Medina unveils 4th ‘We Read’ book kiosk, which is headed to State Street Park

Photos by Ginny Kropf: Members of Medina Lions, Lee-Whedon Memorial Library and Medina High School’s English Department gathered around a new little library for the We Read Program, which Lion Chris Keller built and the Lions donated Friday morning. From left are Julie and Chris Keller, library director Catherine Cooper, Lion Jim Hancock, and teachers Todd Bensley, Elizabeth Dickhut, Karen Jones and Nicole Goyette. This will be the fourth little book kiosk in the village, as part of the We Read Program.

By Ginny Kropf, correspondent Posted 16 August 2019 at 1:38 pm

MEDINA – A program launched in the fall of 2018 to promote reading in the community got some support from Medina Lions with a unique donation this morning.

When the Lions heard Medina’s We Read Program was in need of another little library, Lion Chris Keller volunteered to build one.

The We Read Program, with a goal is to promote reading in the community, was an idea of Medina High School’s English Department, led by Elizabeth Dickhut. With support from Lee-Whedon Memorial Library, We Read was launched in the fall of 2018.

Chris Keller, rear, watches as Catherine Cooper, director of Lee Whedon Memorial Library, and Jim Hancock, a member of Medina Lions Club, unveil a reading library Keller made on behalf of the Lions for the We Read Program.

The newest little library is a bit different from the other three, which are placed in strategic locations around Medina, such as Pine Street Park, Rotary Park and the Canal Village Farmers’ Market on Saturday mornings.

Keller, who teaches at Albion Central School and is a talented woodcrafter, built this library with a cedar roof and then his wife Julie suggested he paint it in the Lions’ colors of yellow and blue. This library will be filled with books and placed in State Street Park.

The idea of We Read is to place books throughout the town where adults and children can take a book and keep it or return it or leave another book.

Goyette said she has noticed increased activity in the library at Pine Street Park, where the children’s books have been very popular.

“More adults are also starting to use the little library, and that’s great,” she said.

Dickhut said she loved that more people, such as the Lions Club, were getting involved.
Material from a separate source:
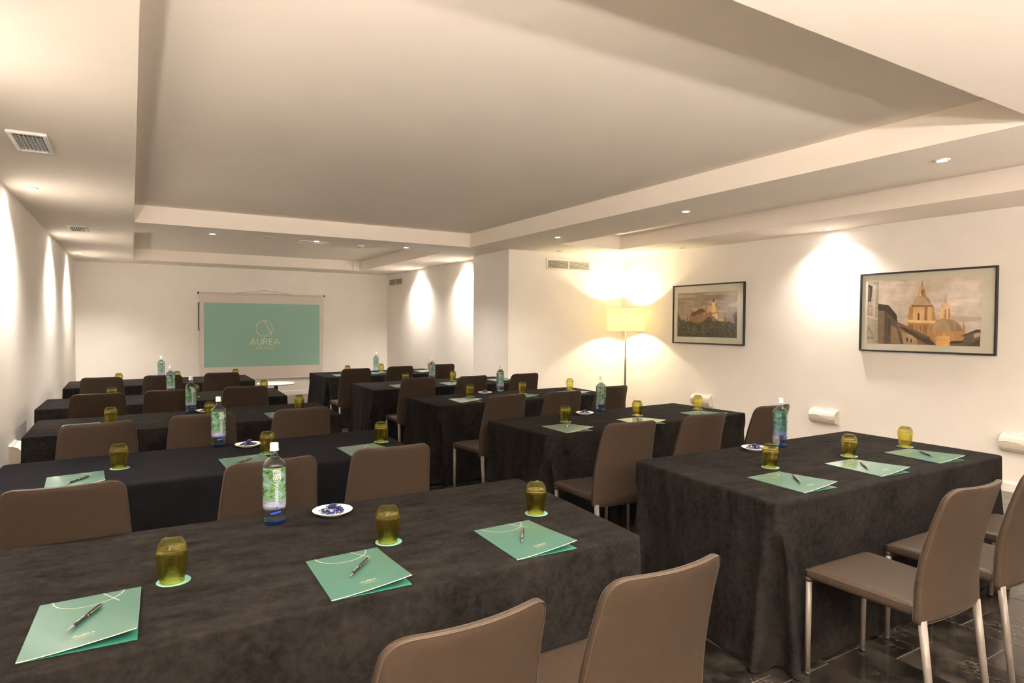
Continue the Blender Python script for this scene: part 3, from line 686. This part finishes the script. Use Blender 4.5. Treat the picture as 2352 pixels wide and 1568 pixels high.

“That was the whole idea of We Read – to promote reading to the community,” Dickhut said.

Hancock said people are also using the library in Rotary Park as a drop-off for people wanting to leave non-perishable food items.

Anyone is welcome and encouraged to leave books on any subject in the We Read libraries, or take a book to read.

Hancock said the Lions hope their donation of the little library will be a lasting tribute to the We Read Program.